--- Start of Stored rows ---

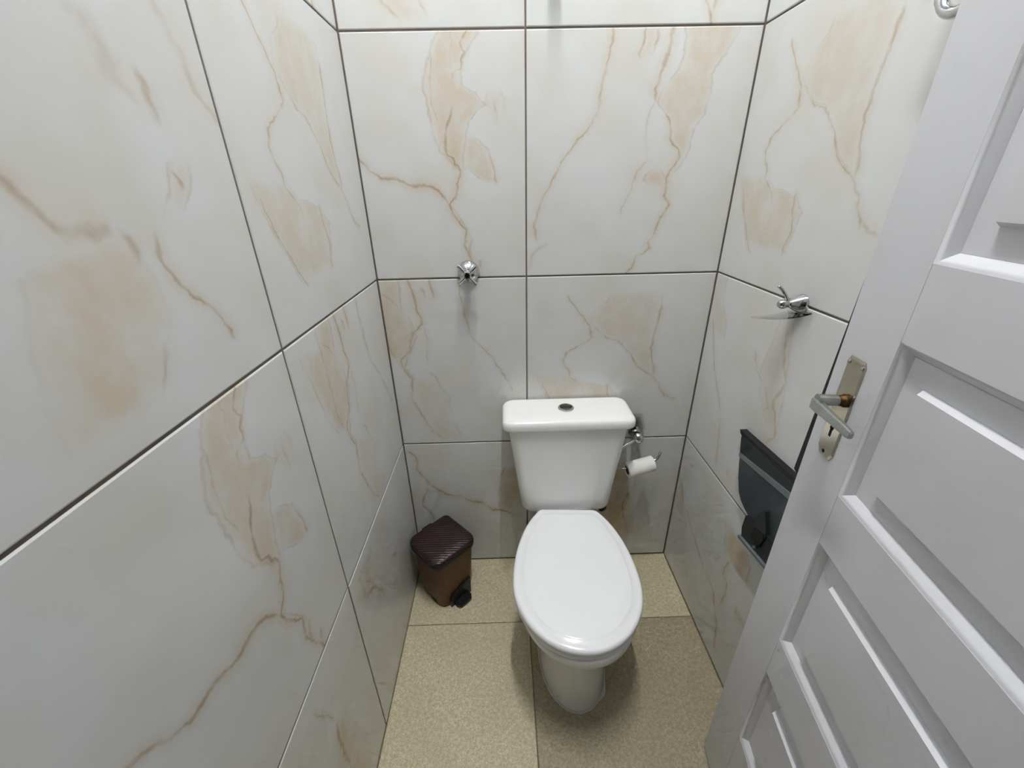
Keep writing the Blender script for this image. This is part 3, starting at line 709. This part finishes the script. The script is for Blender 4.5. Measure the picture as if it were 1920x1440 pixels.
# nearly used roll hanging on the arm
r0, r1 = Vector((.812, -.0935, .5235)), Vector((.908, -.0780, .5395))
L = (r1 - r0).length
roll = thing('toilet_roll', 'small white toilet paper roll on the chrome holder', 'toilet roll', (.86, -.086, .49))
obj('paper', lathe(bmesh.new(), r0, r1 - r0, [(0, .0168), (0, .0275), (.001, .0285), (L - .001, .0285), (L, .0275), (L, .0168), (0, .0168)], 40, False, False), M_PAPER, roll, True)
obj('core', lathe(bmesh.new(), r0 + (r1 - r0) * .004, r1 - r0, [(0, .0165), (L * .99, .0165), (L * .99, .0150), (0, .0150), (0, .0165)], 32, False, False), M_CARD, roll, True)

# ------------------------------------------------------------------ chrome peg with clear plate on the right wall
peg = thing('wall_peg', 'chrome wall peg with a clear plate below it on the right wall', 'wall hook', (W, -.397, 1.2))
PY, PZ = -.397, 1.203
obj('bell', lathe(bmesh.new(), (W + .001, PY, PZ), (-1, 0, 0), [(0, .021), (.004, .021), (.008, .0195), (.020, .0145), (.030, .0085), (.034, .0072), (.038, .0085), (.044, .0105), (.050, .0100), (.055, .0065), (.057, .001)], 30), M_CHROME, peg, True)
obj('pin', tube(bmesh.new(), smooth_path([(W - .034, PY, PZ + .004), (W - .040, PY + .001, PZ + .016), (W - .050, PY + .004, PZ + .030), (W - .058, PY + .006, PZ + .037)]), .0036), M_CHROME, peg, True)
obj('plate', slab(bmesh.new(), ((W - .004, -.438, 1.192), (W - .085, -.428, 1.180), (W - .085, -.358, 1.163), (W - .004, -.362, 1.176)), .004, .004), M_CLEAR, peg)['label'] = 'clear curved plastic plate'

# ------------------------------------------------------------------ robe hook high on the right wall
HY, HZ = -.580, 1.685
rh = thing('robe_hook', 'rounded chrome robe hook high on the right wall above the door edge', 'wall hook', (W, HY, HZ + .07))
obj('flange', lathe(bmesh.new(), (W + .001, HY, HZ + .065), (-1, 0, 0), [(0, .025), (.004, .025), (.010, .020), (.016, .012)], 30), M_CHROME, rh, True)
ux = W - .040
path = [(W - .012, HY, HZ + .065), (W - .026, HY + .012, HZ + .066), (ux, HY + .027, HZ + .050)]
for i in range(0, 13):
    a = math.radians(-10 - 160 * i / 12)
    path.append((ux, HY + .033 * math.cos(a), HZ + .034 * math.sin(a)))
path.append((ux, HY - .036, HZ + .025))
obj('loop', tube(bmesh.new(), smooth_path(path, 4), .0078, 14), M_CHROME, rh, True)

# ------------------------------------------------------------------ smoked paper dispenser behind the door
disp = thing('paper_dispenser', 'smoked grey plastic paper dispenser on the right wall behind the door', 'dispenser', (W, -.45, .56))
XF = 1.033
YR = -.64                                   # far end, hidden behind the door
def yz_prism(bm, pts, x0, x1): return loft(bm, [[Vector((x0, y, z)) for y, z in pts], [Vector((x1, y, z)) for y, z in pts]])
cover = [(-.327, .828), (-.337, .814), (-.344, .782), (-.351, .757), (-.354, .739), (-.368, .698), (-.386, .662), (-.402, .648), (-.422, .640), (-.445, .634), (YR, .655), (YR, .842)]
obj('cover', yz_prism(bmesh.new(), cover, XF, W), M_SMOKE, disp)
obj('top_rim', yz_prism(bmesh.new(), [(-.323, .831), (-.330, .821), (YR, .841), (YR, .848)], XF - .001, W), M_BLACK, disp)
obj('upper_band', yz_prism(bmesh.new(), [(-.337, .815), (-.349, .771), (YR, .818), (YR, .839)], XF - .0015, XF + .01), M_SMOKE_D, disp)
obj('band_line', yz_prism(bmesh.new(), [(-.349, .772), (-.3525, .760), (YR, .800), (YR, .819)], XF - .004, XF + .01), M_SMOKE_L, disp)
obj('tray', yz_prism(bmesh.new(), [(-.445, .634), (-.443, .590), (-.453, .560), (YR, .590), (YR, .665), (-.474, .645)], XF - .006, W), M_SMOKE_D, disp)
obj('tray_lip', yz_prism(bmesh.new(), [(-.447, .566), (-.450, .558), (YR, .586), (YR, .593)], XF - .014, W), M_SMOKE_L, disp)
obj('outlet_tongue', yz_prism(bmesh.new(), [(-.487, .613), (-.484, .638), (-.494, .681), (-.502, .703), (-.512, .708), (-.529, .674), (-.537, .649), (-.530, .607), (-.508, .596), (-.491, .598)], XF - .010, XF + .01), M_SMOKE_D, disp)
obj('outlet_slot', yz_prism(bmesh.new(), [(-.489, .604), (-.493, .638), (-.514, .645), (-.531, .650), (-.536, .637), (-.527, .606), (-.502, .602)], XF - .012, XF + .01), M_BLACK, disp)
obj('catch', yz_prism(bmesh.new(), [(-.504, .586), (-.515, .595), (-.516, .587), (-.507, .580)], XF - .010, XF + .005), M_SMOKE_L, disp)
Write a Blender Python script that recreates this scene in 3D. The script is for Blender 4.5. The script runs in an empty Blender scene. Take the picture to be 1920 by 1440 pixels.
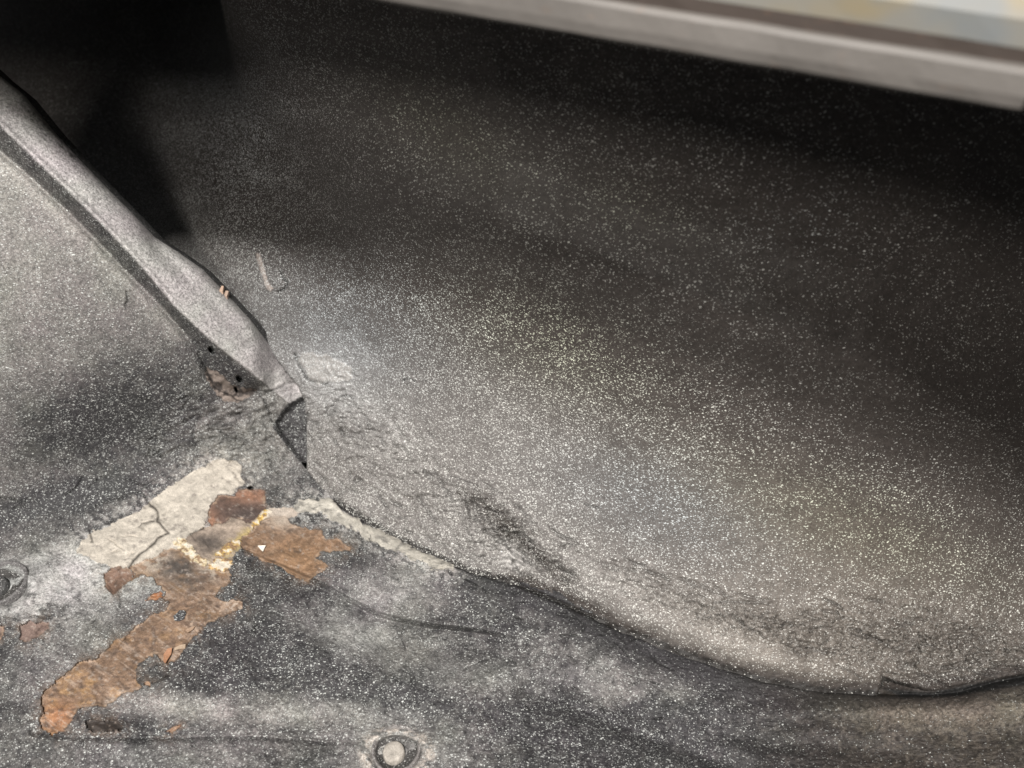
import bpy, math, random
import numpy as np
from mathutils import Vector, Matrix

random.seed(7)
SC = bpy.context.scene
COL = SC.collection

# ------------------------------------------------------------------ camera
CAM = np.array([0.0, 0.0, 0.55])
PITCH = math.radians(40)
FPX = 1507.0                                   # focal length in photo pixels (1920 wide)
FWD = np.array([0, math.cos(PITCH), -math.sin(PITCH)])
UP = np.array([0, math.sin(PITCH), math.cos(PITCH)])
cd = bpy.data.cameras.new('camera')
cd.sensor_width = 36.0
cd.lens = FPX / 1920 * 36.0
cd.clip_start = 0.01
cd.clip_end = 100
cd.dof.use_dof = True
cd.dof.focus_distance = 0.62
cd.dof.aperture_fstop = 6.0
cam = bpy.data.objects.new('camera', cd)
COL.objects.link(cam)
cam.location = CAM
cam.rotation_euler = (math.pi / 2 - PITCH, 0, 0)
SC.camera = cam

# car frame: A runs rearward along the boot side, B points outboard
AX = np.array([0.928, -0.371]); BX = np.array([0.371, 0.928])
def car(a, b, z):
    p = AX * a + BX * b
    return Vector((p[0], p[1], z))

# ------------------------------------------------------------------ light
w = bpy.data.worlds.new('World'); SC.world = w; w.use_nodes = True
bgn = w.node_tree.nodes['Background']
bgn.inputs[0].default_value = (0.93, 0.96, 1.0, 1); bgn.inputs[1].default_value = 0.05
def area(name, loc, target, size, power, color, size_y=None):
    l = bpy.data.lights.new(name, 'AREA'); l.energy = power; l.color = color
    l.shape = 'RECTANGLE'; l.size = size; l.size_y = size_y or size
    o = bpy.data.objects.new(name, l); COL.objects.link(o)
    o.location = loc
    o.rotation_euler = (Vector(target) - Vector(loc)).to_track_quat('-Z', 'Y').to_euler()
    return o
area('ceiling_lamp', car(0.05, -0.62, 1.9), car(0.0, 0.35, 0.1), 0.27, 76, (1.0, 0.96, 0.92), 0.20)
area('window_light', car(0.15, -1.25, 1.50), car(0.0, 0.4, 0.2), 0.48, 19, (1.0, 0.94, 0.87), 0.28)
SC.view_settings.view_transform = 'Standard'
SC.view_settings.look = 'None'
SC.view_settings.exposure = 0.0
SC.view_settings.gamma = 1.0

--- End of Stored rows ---

Aim
Set down every entry word for word, but omit the pictures.

Complete output
Keep writing the Blender script for this image. This is part 3, starting at line 709. This part finishes the script. The script is for Blender 4.5. Measure the picture as if it were 1920x1440 pixels.
# nearly used roll hanging on the arm
r0, r1 = Vector((.812, -.0935, .5235)), Vector((.908, -.0780, .5395))
L = (r1 - r0).length
roll = thing('toilet_roll', 'small white toilet paper roll on the chrome holder', 'toilet roll', (.86, -.086, .49))
obj('paper', lathe(bmesh.new(), r0, r1 - r0, [(0, .0168), (0, .0275), (.001, .0285), (L - .001, .0285), (L, .0275), (L, .0168), (0, .0168)], 40, False, False), M_PAPER, roll, True)
obj('core', lathe(bmesh.new(), r0 + (r1 - r0) * .004, r1 - r0, [(0, .0165), (L * .99, .0165), (L * .99, .0150), (0, .0150), (0, .0165)], 32, False, False), M_CARD, roll, True)

# ------------------------------------------------------------------ chrome peg with clear plate on the right wall
peg = thing('wall_peg', 'chrome wall peg with a clear plate below it on the right wall', 'wall hook', (W, -.397, 1.2))
PY, PZ = -.397, 1.203
obj('bell', lathe(bmesh.new(), (W + .001, PY, PZ), (-1, 0, 0), [(0, .021), (.004, .021), (.008, .0195), (.020, .0145), (.030, .0085), (.034, .0072), (.038, .0085), (.044, .0105), (.050, .0100), (.055, .0065), (.057, .001)], 30), M_CHROME, peg, True)
obj('pin', tube(bmesh.new(), smooth_path([(W - .034, PY, PZ + .004), (W - .040, PY + .001, PZ + .016), (W - .050, PY + .004, PZ + .030), (W - .058, PY + .006, PZ + .037)]), .0036), M_CHROME, peg, True)
obj('plate', slab(bmesh.new(), ((W - .004, -.438, 1.192), (W - .085, -.428, 1.180), (W - .085, -.358, 1.163), (W - .004, -.362, 1.176)), .004, .004), M_CLEAR, peg)['label'] = 'clear curved plastic plate'

# ------------------------------------------------------------------ robe hook high on the right wall
HY, HZ = -.580, 1.685
rh = thing('robe_hook', 'rounded chrome robe hook high on the right wall above the door edge', 'wall hook', (W, HY, HZ + .07))
obj('flange', lathe(bmesh.new(), (W + .001, HY, HZ + .065), (-1, 0, 0), [(0, .025), (.004, .025), (.010, .020), (.016, .012)], 30), M_CHROME, rh, True)
ux = W - .040
path = [(W - .012, HY, HZ + .065), (W - .026, HY + .012, HZ + .066), (ux, HY + .027, HZ + .050)]
for i in range(0, 13):
    a = math.radians(-10 - 160 * i / 12)
    path.append((ux, HY + .033 * math.cos(a), HZ + .034 * math.sin(a)))
path.append((ux, HY - .036, HZ + .025))
obj('loop', tube(bmesh.new(), smooth_path(path, 4), .0078, 14), M_CHROME, rh, True)

# ------------------------------------------------------------------ smoked paper dispenser behind the door
disp = thing('paper_dispenser', 'smoked grey plastic paper dispenser on the right wall behind the door', 'dispenser', (W, -.45, .56))
XF = 1.033
YR = -.64                                   # far end, hidden behind the door
def yz_prism(bm, pts, x0, x1): return loft(bm, [[Vector((x0, y, z)) for y, z in pts], [Vector((x1, y, z)) for y, z in pts]])
cover = [(-.327, .828), (-.337, .814), (-.344, .782), (-.351, .757), (-.354, .739), (-.368, .698), (-.386, .662), (-.402, .648), (-.422, .640), (-.445, .634), (YR, .655), (YR, .842)]
obj('cover', yz_prism(bmesh.new(), cover, XF, W), M_SMOKE, disp)
obj('top_rim', yz_prism(bmesh.new(), [(-.323, .831), (-.330, .821), (YR, .841), (YR, .848)], XF - .001, W), M_BLACK, disp)
obj('upper_band', yz_prism(bmesh.new(), [(-.337, .815), (-.349, .771), (YR, .818), (YR, .839)], XF - .0015, XF + .01), M_SMOKE_D, disp)
obj('band_line', yz_prism(bmesh.new(), [(-.349, .772), (-.3525, .760), (YR, .800), (YR, .819)], XF - .004, XF + .01), M_SMOKE_L, disp)
obj('tray', yz_prism(bmesh.new(), [(-.445, .634), (-.443, .590), (-.453, .560), (YR, .590), (YR, .665), (-.474, .645)], XF - .006, W), M_SMOKE_D, disp)
obj('tray_lip', yz_prism(bmesh.new(), [(-.447, .566), (-.450, .558), (YR, .586), (YR, .593)], XF - .014, W), M_SMOKE_L, disp)
obj('outlet_tongue', yz_prism(bmesh.new(), [(-.487, .613), (-.484, .638), (-.494, .681), (-.502, .703), (-.512, .708), (-.529, .674), (-.537, .649), (-.530, .607), (-.508, .596), (-.491, .598)], XF - .010, XF + .01), M_SMOKE_D, disp)
obj('outlet_slot', yz_prism(bmesh.new(), [(-.489, .604), (-.493, .638), (-.514, .645), (-.531, .650), (-.536, .637), (-.527, .606), (-.502, .602)], XF - .012, XF + .01), M_BLACK, disp)
obj('catch', yz_prism(bmesh.new(), [(-.504, .586), (-.515, .595), (-.516, .587), (-.507, .580)], XF - .010, XF + .005), M_SMOKE_L, disp)
Write a Blender Python script that recreates this scene in 3D. The script is for Blender 4.5. The script runs in an empty Blender scene. Take the picture to be 1920 by 1440 pixels.
import bpy, math, random
import numpy as np
from mathutils import Vector, Matrix

random.seed(7)
SC = bpy.context.scene
COL = SC.collection

# ------------------------------------------------------------------ camera
CAM = np.array([0.0, 0.0, 0.55])
PITCH = math.radians(40)
FPX = 1507.0                                   # focal length in photo pixels (1920 wide)
FWD = np.array([0, math.cos(PITCH), -math.sin(PITCH)])
UP = np.array([0, math.sin(PITCH), math.cos(PITCH)])
cd = bpy.data.cameras.new('camera')
cd.sensor_width = 36.0
cd.lens = FPX / 1920 * 36.0
cd.clip_start = 0.01
cd.clip_end = 100
cd.dof.use_dof = True
cd.dof.focus_distance = 0.62
cd.dof.aperture_fstop = 6.0
cam = bpy.data.objects.new('camera', cd)
COL.objects.link(cam)
cam.location = CAM
cam.rotation_euler = (math.pi / 2 - PITCH, 0, 0)
SC.camera = cam

# car frame: A runs rearward along the boot side, B points outboard
AX = np.array([0.928, -0.371]); BX = np.array([0.371, 0.928])
def car(a, b, z):
    p = AX * a + BX * b
    return Vector((p[0], p[1], z))

# ------------------------------------------------------------------ light
w = bpy.data.worlds.new('World'); SC.world = w; w.use_nodes = True
bgn = w.node_tree.nodes['Background']
bgn.inputs[0].default_value = (0.93, 0.96, 1.0, 1); bgn.inputs[1].default_value = 0.05
def area(name, loc, target, size, power, color, size_y=None):
    l = bpy.data.lights.new(name, 'AREA'); l.energy = power; l.color = color
    l.shape = 'RECTANGLE'; l.size = size; l.size_y = size_y or size
    o = bpy.data.objects.new(name, l); COL.objects.link(o)
    o.location = loc
    o.rotation_euler = (Vector(target) - Vector(loc)).to_track_quat('-Z', 'Y').to_euler()
    return o
area('ceiling_lamp', car(0.05, -0.62, 1.9), car(0.0, 0.35, 0.1), 0.27, 76, (1.0, 0.96, 0.92), 0.20)
area('window_light', car(0.15, -1.25, 1.50), car(0.0, 0.4, 0.2), 0.48, 19, (1.0, 0.94, 0.87), 0.28)
SC.view_settings.view_transform = 'Standard'
SC.view_settings.look = 'None'
SC.view_settings.exposure = 0.0
SC.view_settings.gamma = 1.0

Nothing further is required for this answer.